How D2C Brand FreshToHome Cracked Product Market Fit In UAE To Reach INR 1,300 Cr ARR In 3 Years?

Half way through 2019, FreshToHome’s cofounders Shan Kadavil and Mathew Joseph decided to expand their D2C fresh meat and seafood brand to the UAE. However, all their projections came to a staggering halt when they realised that cracking the code to the product-market fit in the region would not be as easy as they thought.

Given that FreshToHome was a leader in their category in India, the cofounders got too optimistic that they could achieve the same success in the UAE within a span of just three months. On the contrary, it took more than a year before revenues started pouring in from the region.

Now, almost after three years of cross-border operations, the company has already expanded to all seven emirates in the UAE. The Singapore-headquartered company also saw a two-fold rise in its revenues between CY20 and CY22. It earned a total revenue of INR 600 Cr in CY20, which grew to INR 1,100 Cr in CY22. It is currently running at an annual revenue run rate of INR 1,300 Cr for the month of March 2023.

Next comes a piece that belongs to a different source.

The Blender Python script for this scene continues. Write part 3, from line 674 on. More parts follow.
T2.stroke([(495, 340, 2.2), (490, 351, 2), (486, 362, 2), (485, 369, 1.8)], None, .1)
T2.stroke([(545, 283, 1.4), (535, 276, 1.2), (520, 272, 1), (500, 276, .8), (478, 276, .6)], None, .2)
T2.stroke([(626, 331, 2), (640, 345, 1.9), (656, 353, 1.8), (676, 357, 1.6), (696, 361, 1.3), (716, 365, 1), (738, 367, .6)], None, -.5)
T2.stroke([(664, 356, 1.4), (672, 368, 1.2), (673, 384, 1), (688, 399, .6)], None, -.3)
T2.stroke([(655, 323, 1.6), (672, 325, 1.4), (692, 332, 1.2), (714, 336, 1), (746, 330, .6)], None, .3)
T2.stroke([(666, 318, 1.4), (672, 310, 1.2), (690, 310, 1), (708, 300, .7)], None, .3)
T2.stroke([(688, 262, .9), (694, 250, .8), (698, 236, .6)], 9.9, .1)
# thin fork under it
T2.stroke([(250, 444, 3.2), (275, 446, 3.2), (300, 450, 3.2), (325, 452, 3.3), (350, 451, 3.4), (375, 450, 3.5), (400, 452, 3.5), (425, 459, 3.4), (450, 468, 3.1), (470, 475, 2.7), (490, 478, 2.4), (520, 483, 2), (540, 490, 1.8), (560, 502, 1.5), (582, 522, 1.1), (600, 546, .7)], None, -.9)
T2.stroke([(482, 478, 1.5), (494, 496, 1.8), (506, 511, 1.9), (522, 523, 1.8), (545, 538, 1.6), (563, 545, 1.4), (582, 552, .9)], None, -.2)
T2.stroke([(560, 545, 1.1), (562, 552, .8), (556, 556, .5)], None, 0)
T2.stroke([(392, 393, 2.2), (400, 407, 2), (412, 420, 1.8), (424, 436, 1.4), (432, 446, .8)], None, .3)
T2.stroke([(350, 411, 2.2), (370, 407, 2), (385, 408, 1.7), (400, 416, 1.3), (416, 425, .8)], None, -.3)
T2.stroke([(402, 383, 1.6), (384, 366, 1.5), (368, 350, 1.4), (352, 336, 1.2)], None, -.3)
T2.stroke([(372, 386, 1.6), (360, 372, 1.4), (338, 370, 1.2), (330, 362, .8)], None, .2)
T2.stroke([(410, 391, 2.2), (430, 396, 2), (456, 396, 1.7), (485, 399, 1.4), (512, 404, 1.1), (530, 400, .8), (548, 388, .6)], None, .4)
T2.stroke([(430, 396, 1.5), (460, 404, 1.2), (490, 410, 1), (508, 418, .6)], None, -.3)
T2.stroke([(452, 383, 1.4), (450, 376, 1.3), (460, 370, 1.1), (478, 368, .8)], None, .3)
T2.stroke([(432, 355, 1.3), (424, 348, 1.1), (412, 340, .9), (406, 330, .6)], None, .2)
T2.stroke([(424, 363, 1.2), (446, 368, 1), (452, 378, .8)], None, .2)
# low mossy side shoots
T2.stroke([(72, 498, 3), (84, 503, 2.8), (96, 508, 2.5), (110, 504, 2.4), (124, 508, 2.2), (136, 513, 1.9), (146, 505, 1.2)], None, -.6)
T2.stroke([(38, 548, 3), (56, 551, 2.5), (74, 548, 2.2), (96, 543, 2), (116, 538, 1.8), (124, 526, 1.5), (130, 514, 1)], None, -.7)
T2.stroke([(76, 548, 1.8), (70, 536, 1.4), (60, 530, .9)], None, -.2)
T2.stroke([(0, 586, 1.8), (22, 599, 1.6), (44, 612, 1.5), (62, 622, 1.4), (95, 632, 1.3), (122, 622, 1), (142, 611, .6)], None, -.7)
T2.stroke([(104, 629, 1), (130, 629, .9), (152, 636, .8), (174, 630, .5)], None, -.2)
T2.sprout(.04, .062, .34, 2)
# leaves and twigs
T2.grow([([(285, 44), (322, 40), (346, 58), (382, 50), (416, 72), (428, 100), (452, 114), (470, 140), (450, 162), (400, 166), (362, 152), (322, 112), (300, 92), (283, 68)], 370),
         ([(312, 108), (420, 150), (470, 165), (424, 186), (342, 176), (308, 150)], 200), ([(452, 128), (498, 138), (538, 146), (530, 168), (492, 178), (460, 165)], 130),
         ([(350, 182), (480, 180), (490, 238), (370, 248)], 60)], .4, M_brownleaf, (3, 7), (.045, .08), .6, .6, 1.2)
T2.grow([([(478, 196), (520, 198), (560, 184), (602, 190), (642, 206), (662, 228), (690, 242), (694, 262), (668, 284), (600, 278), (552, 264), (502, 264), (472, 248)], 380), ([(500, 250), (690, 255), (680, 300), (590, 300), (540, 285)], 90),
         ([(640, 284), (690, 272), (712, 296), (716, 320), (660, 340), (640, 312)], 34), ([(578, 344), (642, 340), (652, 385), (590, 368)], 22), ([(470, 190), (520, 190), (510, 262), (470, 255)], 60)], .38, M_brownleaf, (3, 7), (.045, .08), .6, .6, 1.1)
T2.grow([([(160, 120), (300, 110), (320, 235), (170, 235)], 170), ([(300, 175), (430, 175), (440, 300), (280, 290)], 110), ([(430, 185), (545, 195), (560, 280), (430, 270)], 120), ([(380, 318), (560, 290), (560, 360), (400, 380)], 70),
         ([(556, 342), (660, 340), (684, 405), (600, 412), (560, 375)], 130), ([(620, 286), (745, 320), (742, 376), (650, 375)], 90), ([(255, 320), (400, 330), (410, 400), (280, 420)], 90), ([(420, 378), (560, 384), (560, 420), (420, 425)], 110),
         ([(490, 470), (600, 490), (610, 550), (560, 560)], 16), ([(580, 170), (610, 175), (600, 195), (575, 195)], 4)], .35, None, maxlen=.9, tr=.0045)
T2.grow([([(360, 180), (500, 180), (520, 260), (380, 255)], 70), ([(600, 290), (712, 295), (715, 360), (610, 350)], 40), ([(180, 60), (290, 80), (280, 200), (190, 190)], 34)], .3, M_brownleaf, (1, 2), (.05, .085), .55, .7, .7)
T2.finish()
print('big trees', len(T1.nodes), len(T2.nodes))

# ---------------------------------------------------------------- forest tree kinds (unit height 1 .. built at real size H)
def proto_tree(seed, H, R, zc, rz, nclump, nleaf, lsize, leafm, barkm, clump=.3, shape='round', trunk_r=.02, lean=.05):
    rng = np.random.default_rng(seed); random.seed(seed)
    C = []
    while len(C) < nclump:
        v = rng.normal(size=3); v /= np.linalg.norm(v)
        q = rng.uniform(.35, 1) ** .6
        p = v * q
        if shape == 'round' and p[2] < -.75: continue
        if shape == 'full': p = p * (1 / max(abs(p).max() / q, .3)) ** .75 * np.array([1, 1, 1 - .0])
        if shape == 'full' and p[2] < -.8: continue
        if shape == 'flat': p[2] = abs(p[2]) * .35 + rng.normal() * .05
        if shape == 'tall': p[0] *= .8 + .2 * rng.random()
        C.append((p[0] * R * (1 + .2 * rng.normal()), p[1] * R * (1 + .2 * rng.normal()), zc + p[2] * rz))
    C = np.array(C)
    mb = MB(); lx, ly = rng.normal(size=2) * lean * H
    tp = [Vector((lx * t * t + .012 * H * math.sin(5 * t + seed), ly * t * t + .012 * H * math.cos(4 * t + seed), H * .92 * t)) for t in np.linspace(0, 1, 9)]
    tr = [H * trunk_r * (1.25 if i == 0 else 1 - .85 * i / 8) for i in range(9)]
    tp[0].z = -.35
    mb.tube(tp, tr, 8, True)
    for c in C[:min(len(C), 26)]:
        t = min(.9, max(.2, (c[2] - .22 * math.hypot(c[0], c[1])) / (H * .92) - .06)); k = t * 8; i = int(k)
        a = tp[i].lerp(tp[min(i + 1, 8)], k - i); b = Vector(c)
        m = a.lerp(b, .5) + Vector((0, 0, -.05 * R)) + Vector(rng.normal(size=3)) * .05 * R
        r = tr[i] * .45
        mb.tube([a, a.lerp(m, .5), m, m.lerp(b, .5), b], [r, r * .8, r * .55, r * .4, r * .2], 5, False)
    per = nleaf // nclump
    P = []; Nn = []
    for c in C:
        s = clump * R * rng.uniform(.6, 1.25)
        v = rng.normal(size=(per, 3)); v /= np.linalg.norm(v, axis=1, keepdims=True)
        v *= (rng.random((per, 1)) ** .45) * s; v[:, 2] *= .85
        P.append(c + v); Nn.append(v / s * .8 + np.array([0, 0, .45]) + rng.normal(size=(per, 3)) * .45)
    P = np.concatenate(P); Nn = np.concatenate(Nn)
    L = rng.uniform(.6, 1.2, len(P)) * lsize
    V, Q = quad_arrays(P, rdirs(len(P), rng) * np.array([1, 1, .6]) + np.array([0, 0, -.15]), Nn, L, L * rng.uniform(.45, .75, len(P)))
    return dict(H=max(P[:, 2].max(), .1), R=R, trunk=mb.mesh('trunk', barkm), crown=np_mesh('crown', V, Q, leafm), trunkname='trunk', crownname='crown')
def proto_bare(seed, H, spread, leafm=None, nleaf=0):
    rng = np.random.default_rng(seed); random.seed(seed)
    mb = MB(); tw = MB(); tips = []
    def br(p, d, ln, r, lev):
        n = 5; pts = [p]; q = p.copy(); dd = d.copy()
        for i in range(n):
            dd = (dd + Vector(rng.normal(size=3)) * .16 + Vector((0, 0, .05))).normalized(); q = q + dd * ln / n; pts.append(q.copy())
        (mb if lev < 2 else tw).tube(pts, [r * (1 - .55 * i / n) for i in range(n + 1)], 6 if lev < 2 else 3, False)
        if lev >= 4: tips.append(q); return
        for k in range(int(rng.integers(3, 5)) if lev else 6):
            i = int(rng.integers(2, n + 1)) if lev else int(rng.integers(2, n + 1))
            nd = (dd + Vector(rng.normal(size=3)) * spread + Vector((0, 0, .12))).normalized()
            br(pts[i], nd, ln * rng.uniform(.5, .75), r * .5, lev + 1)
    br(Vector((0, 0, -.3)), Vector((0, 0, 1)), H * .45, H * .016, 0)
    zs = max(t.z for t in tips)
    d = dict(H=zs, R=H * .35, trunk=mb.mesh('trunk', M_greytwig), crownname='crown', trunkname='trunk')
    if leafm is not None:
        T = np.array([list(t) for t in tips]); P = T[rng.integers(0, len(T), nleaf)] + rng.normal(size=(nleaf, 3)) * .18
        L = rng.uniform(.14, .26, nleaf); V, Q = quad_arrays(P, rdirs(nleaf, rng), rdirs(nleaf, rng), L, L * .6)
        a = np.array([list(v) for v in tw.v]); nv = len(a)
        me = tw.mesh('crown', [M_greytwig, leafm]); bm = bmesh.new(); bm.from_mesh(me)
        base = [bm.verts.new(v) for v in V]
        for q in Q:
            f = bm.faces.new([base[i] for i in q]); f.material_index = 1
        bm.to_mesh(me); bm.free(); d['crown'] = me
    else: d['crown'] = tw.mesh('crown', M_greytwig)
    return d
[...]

“Here, the UAE contributes 12% of our total revenues. Including the seven emirates in the UAE and the 150+ cities in India, we are currently operationally profitable at the city level (excluding our overhead costs) by 7%-8%, which is rare in our category,” Kadavil said.

The India numbers reported for the company are quite different though. As Kadavil explains, the company follows a marketplace structure like Flipkart and Amazon. This makes it difficult to portray the correct numbers in India filings, which come down to usually 4% of its total revenue.